Yale beat Princeton to widen the gap between the top tier and the second tier in the Ivy League. If Harvard beats Princeton later this week, the Ivy pretty much becomes a two-team race — Harvard and Yale — until the end of the season.

Murray State became the first team to clinch a conference title, wrapping up the Ohio Valley and moving to 13-0 in the league. The Racers therefore become the first team to clinch at NIT berth if they fail to win their conference tournament.

The Colonial got tighter, as UNC-Wilmington tied William & Mary atop the standings. Cincinnati’s loss to Tulane makes The American a three-team race. Third-place Temple visits first-place SMU and second-place Tulsa this upcoming week.

In the Northeast Conference, Saint Francis (NY) — distinct from conference companion Saint Francis (PA) — pushed its winning streak to six, building a three-game lead over Robert Morris and Bryant. Saint Francis (NY) goes by the nickname of the Terriers, while Saint Francis (PA) is the Red Flash. With that clarification out of the way, it can be said that the Terriers are one of five teams (William & Mary is another) that have failed to make all 76 NCAA tournaments since the event began in 1939. It would be an amazing story if just one of those two teams reached the Dance floor.

In the Big Sky, Eastern Washington lost, enabling Sacramento State and Montana to move just half a game out of first place.

3 – BUBBLE MOVERS

The notion of a “bubble mover” is one team that wins or loses a game to change its bubble status. The team it beats — or loses to — is secondary in the conversation. This is different from a “bubble battleground,” in which two bubble teams meet in a high-stakes contest. (We’ll offer several examples of “bubble battlegrounds” shortly, in item number two on this list.)

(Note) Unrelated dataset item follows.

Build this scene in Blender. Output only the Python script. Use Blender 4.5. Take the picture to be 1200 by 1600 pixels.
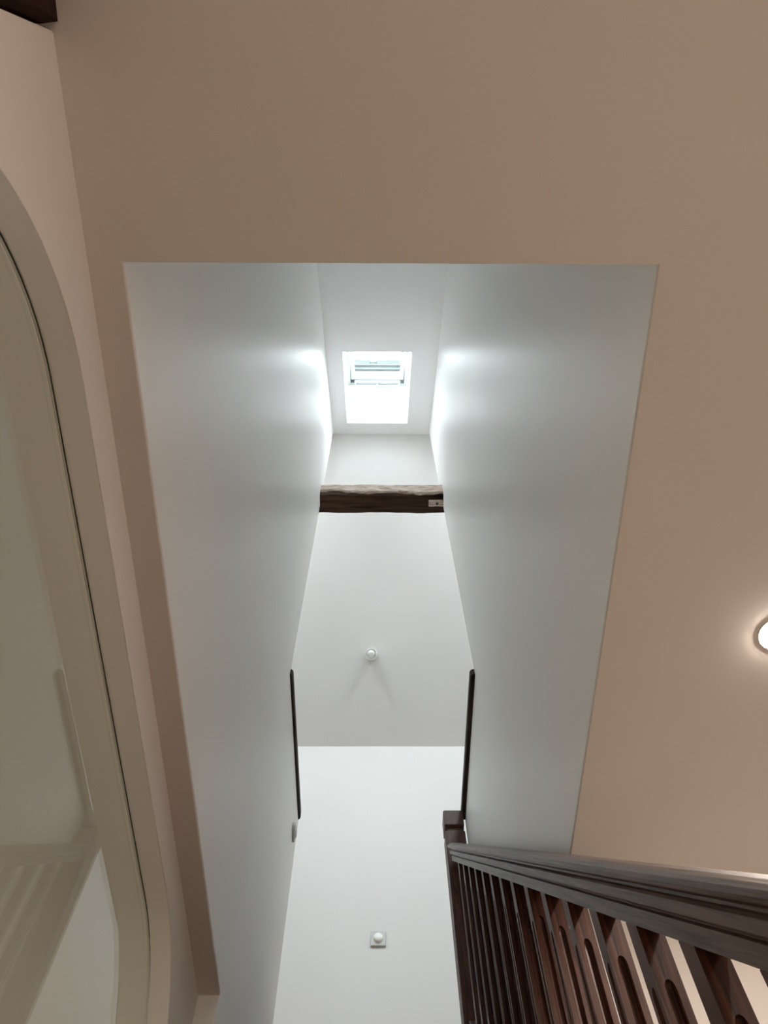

Saturday showcased several upward bubble movers, none bigger than North Carolina State, which scored a second top-10 win of the season, this one on the road at Louisville. The Wolfpack — the LSU of the ACC, really — can be so good when they’re on, but the switch is usually set to “off.” At any rate, these two massive scalps counterbalance all the bad losses this team has suffered. The Pack soared up the leaderboard and could very possibly become a team akin to 2001 Georgia, which got an 8 seed despite 14 losses before Selection Sunday.

Other upward bubble movers: Pittsburgh, which beat North Carolina, and Michigan State, which beat Ohio State.

As for downward bubble movers, Boise State endured an awful loss at Fresno State, leading the way among “teams that hurt themselves a lot on Saturday.”

Other downward bubble movers: Cincinnati (lost at home to Tulane), George Washington (lost to VCU), Seton Hall (lost to Providence), Georgia (lost at home to Auburn), and Ole Miss (lost to Arkansas).

2 – BUBBLE BATTLEGROUNDS

“Bubble batttlegrounds,” as mentioned above, are two-way bubble games. Both teams, not just one, sit on the bubble, which is best defined more broadly at this point in time. The shrinking of the bubble typically takes care of itself during Championship Fortnight, the two-week conference tournament extravaganza.

Saturday witnessed three bubble battlegrounds: St. John’s beat Xavier; UCLA beat Oregon; and LSU whacked Tennessee. How do these results change the landscape?

Xavier badly needs to beat Cincinnati this week in a non-conference clash. If the Musketeers lose that one, they’re in noticeable trouble, given their many non-conference stumbles from the autumnal months.

UCLA is now in increasingly good shape of getting in. As long as the Bruins don’t stumble at Arizona State in their next game, they should enter the Pac-12 tournament needing no more than one win to feel fairly comfortable on Selection Sunday. The Bruins do want Stanford (a team they swept this season) to do well, however. That would help.

As for LSU-Tennessee, the Tigers stopped the bleeding, but the bigger story is that the Vols are now on the bubble ropes. They must beat Kentucky in their next game if they realistically want to go Dancing. A loss to UK basically means UT must win the SEC tournament to make the field.

1 – THE BUBBLE GREW ON SATURDAY

The bubble became larger, not smaller, on Saturday. Teams in “NIT” territory such as Pitt and N.C. State moved toward the good side of the bubble. Teams such as Georgia and Ole Miss — still with good chances of getting in — made their lives more difficult with home losses, Georgia’s being especially noticeable. When teams in good situations stumble, and teams in bad situations recover, that’s a bubble-enlargement recipe if one ever existed.